The Discussability Score: What is it?

Two factors feed into the Discussability Score…

  1. How engaging was our book club’s discussion? Did we discuss the book in depth and/or at length?
  2. How discussable do I think this book would be for other book clubs?
The Discussability Score is on a 5-point scale
1 = Nobody has a word to say.
2 = You talk about the book for 5 minutes before someone mentions upcoming vacation plans and you never allude to the book ever again in your natural life.
3 = The book generates some discussion, but none of it is very zippy or interesting. But you’ve done your duty and now you can drink some wine and feel virtuously intellectual because you talked about a book.
4 = You all have interesting things to say about the book, and you’re all excited to be talking about it. The discussion goes on for quite a while, and it’s lively.
5 = Your group keeps talking and talking. Eventually, you talk about your vacation plans, but you keep leaping back to the book. And this thing has an afterlife… you’ll bring it up again and again at future book club meetings.

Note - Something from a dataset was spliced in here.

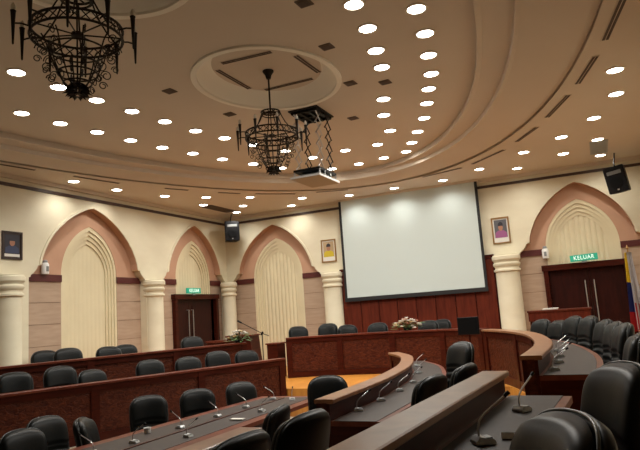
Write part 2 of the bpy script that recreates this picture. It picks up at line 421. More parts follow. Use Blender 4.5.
# slot diffusers
def slot(x, y, z, ang, ln, label, wd=.05, group='linear air slots in the ceiling'):
    e = empty('air_slot', (x, y, z), ang, label, 'air slot', group)
    obj('frame', BX((-ln / 2, -wd, -.008), (ln / 2, wd, .004)), M['ceil'], e)
    for s in (-1, 1): obj('opening', BX((-ln / 2 + .01, s * wd * .45 - wd * .33, -.012), (ln / 2 - .01, s * wd * .45 + wd * .33, -.004)), M['slot'], e)
def seg_slot(p, q, z, label):
    v = Vector(q) - Vector(p); slot((p[0] + q[0]) / 2, (p[1] + q[1]) / 2, z, math.atan2(v.y, v.x), v.length, label)
SL = [((-9.92, 7.3), (-9.77, 8.2)), ((-9.62, 9.0), (-9.40, 10.1)), ((-9.0, 11.15), (-8.72, 11.7)), ((-8.35, 12.4), (-8.0, 12.9)), ((-7.75, 13.2), (-6.95, 13.95)), ((-6.45, 14.15), (-5.65, 14.47))]
SR = [((-3.63, 14.38), (-2.58, 14.05)), ((-2.3, 13.85), (-1.45, 12.98)), ((-1.15, 12.5), (-.68, 11.68)), ((-.46, 11.15), (-.06, 10.1)), ((.09, 9.65), (.35, 8.65)), ((.46, 8.15), (.64, 7.05))]
for i, (p, q) in enumerate(SL): seg_slot(p, q, ZP - .0, 'dark air slot on the oval ceiling edge above the left wall, %s from left' % ORD[i])
for i, (p, q) in enumerate(reversed(SR)): seg_slot(p, q, ZP - .0, 'dark air slot on the right oval ceiling edge, %s from the photo top' % ORD[i])
for (p, q), t in ((((-4.62, 7.10), (-3.80, 7.16)), 'nearest of the four slots in the round ceiling recess'), (((-4.80, 7.25), (-4.79, 8.18)), 'left one of the four slots in the round ceiling recess'),
                  (((-4.62, 8.37), (-3.73, 8.38)), 'far one of the four slots in the round ceiling recess'), (((-3.58, 7.46), (-3.55, 8.22)), 'right one of the four slots in the round ceiling recess')):
    seg_slot(p, q, ZM + .2, t)
# small square diffusers and grey vents
for i, (x, y, t) in enumerate([(-5.6, 7.13, 'small brown diamond air vent left of the round ceiling recess'), (-5.44, 8.55, 'small brown air vent beyond the left edge of the round ceiling recess'),
                            (-2.66, 5.87, 'small grey ceiling vent at the photo top edge, left of the right lights'), (-2.91, 7.06, 'small grey ceiling vent right of the round recess, beside the inner light row'),
                            (-3.13, 8.45, 'small brown ceiling vent at the right rim of the round recess'), (-2.65, 8.73, 'small grey ceiling vent between the two right light rows'), (-3.73, 10.07, 'small brown ceiling vent right of the projector hoist')]):
    e = empty('ceiling_vent', (x, y, ZM), -.05, t, 'ceiling vent', 'small ceiling vents')
    obj('frame', BX((-.085, -.085, -.012), (.085, .085, 0)), M['vent'], e)
    obj('louvre', BX((-.06, -.06, -.016), (.06, .06, -.01)), M['slot'], e)
for lo, hi, t in (((-9.80, 13.63), (-9.42, 14.95), 'long dark brown return air panel in the far left ceiling corner'), ((.2, 13.63), (.56, 14.85), 'grey square return air panel in the right ceiling beside the loudspeaker')):
    e = empty('return_grille', ((lo[0] + hi[0]) / 2, (lo[1] + hi[1]) / 2, ZP), 0, t, 'air vent')
    hx, hy = (hi[0] - lo[0]) / 2, (hi[1] - lo[1]) / 2
    m = M['vent'] if lo[0] < -5 else M['ventgrey']
    obj('frame', BX((-hx, -hy, -.015), (hx, hy, 0)), m, e)
    bm = bmesh.new()
    for k in range(12): box(bm, (-hx + .03, -hy + .04 + k * (2 * hy - .08) / 12, -.022), (hx - .03, -hy + .04 + (k + .55) * (2 * hy - .08) / 12, -.014))
    obj('louvre', bm, m, e)

# ------------------------------------------------------------------ downlights
bm = bmesh.new(); lathe(bm, [(.135, 0), (.135, -.012), (.11, -.016), (.105, 0)], 24); RIM = obj('rim', bm, M['rim'], smooth=True)
bm = bmesh.new(); lathe(bm, [(0, -.026), (.06, -.021), (.105, -.010), (.105, -.004), (0, -.004)], 24); LENS = obj('lens', bm, M['lamp'])
POWER, POWER_P = 80., 62.
def downlight(x, y, z, label, power):
    e = empty('downlight', (x, y, z), 0, label, 'ceiling light', 'recessed round downlights')
    for s in (RIM, LENS):
        c = s.copy(); COL.objects.link(c); c.parent = e
    ld = LD[power]; l = bpy.data.objects.new('lamp_beam', ld); COL.objects.link(l); l.parent = e; l.location = (0, 0, -.03)
LD = {}
for p in (POWER, POWER_P):
    d = bpy.data.lights.new('downlight_beam', 'SPOT'); d.energy = p; d.color = (1., .965, .89); d.spot_size = math.radians(155); d.spot_blend = .8; d.shadow_soft_size = .06
    LD[p] = d
LI = [(-6.83, 5.42), (-6.79, 6.09), (-6.74, 6.78), (-6.65, 7.47), (-6.56, 8.19), (-6.45, 8.94), (-6.28, 9.64), (-6.08, 10.38), (-5.78, 11.22), (-5.54, 12.09), (-4.7, 12.02), (-3.95, 12.04)]
LO = [(-8.1, 6.53), (-8.02, 7.23), (-7.89, 7.94), (-7.77, 8.67), (-7.62, 9.41), (-7.41, 10.14), (-7.19, 10.92), (-6.88, 11.71), (-6.55, 12.49), (-5.62, 13.38), (-4.9, 13.37), (-4.21, 13.22)]
RI = [(-2.18, 6.21), (-2.25, 6.86), (-2.38, 7.54), (-2.5, 8.13), (-2.92, 9.43), (-3.19, 10.24), (-3.4, 11.24)]
RO = [(-1.57, 6.71), (-1.65, 7.41), (-1.79, 8.11), (-1.93, 8.81), (-2.13, 9.42), (-2.34, 10.09), (-2.6, 10.87), (-2.95, 11.66), (-3.28, 12.38), (-3.6, 13.02)]
for i, (x, y) in enumerate(LI): downlight(x, y, ZM, 'lit downlight in the inner light row over the left benches, %s from the left edge' % ORD[i], POWER)
for i, (x, y) in enumerate(LO): downlight(x, y, ZM, 'lit downlight in the outer light row over the left benches, %s from the left edge' % ORD[i], POWER)
for i, (x, y) in enumerate(RI): downlight(x, y, ZM, 'lit downlight in the inner right light row, %s down from the top of the photo' % ORD[i], POWER)
for i, (x, y) in enumerate(RO): downlight(x, y, ZM, 'lit downlight in the outer right light row, %s down from the top of the photo' % ORD[i], POWER)
PL = [(-9.96, 9.33, 'above the apex of the large left arch'), (-9.89, 10.54, 'above the right shoulder of the large left arch'), (-9.56, 11.84, 'above the pillar left of the left door'), (-8.9, 12.68, 'far left, at the near end of the brown panel'),
      (-9.56, 13.47, 'far left, beside the brown panel, outer one'), (-8.07, 13.48, 'inmost of the three leading to the corner loudspeaker'), (-8.85, 14.37, 'middle of the three leading to the corner loudspeaker'), (-9.54, 15.12, 'right above the left corner loudspeaker'),
      (-7.08, 14.59, 'inner one of the pair left of the screen'), (-7.82, 15.37, 'outer one of the pair left of the screen'), (-5.92, 15.18, 'above the left end of the screen'), (-4.61, 15.16, 'above the middle of the screen'), (-3.29, 15.13, 'above the right end of the screen'),
      (-2.25, 14.51, 'just right of the screen top corner'), (-1.44, 15.08, 'above the portrait right of the screen'), (-1.12, 13.52, 'inner one above the portrait right of the screen'), (-.31, 12.75, 'inner one over the right door'), (-.35, 14.29, 'outer one over the right door arch'),
      (.41, 15.07, 'at the wall side of the grey air panel'), (.36, 13.46, 'at the near side of the grey air panel'), (.30, 11.75, 'third from the right edge row above the flags'), (.64, 10.53, 'second at the right edge of the photo'), (.60, 9.37, 'topmost at the right edge of the photo')]
for x, y, t in PL: downlight(x, y, ZP, 'lit downlight in the low ceiling ' + t, POWER_P)
for o in (RIM, LENS): bpy.data.objects.remove(o)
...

Books with a Discussability Score of 5

Alice Adams by Booth Tarkington

Discussability Score: 5
Because: We kept talking about the characters’ motivations and their social circumstances, and the fact that the book has surprising depths that creep up on a person
Strangers on a Train by Patricia Highsmith
Discussability Score: 5
Because: We talked and talked and talked about this book — the motivation of the characters, whether we could identify with the main character, how it reflected the era when it was written, and how it fit into the suspense genre
Quiet: The Power of Introverts in a World That Can’t Stop Talking by Susan Cain
Discussability Score: 5
Because: Either you are an introvert, or you know lots of them. And this book makes it cool to be introverted, and it validates many of the tendencies we true introverts possess. This one’s gonna live on in future discussions.
The Ocean at the End of the Lane by Neil Gaiman
Discussability Score: 5
Because: This book prompted so much discussion, we started talking about it literally the moment the final person arrived at my door. She still had her coat on, and we were off to the races.
The first thing we marveled out was the high level of discomfort the book gave us. The way evil invades the home… Dang, people. That’s some serious menace. Each of us had to stop our reading for a while, to recover from the initial horror of it. So: great book to read in the Halloween season.
And we discussed Gaiman’s lyrical style, his narrative abilities (for us audiobook listeners), his nuanced writing of women characters, and his remarkable way he clearly evokes childhood.
So… I converted my entire book club into Gaiman fanatics with the reading of this book. If that alone had been the result of my selecting this book for our discussion, that would be enough.
Books with a Discussability Score of 4
The Miniaturist by Jessie Burton
Discussability Score: 4
Because: We talked about the things that surprised us in this book, and also about the things we would’ve done differently if we were writing the book
Jane Eyre by Charlotte Bronte
Discussability Score: 4
Because: While we’d all read it before, we each re-read Jane Eyre with new eyes. It’s a nuanced novel, and there was plenty to discuss, particularly about character development and plot believability.
The Wonderful Wizard of Oz by L. Frank Baum
Discussability Score: 4
Because: Everyone’s seen the movie, now read the book. It’s one of those. And there’s a whole conversation about the symbolism in the book, and the strong central female character who leads a band of misfits who come together to create a powerful team.
Modern Romance by Aziz Ansari and Eric Klinenberg
Discussability Score: 4
Because: This book is a delightful blend of sociology and humor. It actually offered more of a compelling look at modern dating and romance than some of us had expected. The thing we kept coming back to was the statistic about the size of the dating pool. Back only 50 years or so, people tended to marry people who lived within a very small radius (as in: on the same block). These days, the world’s our oyster.
Plus: Aziz Ansari narrates the audiobook. If you like the guy on Parks & Rec, you’re gonna like this book.

Books with a Discussability Score of 3

Gone-Away Lake by Elizabeth Enright

Discussability Score: 3
Because: We discussed the charm of this story and admired its many fine attributes. One book club member wished there were zombies in the story, to add some pizzazz. (That person was not me.)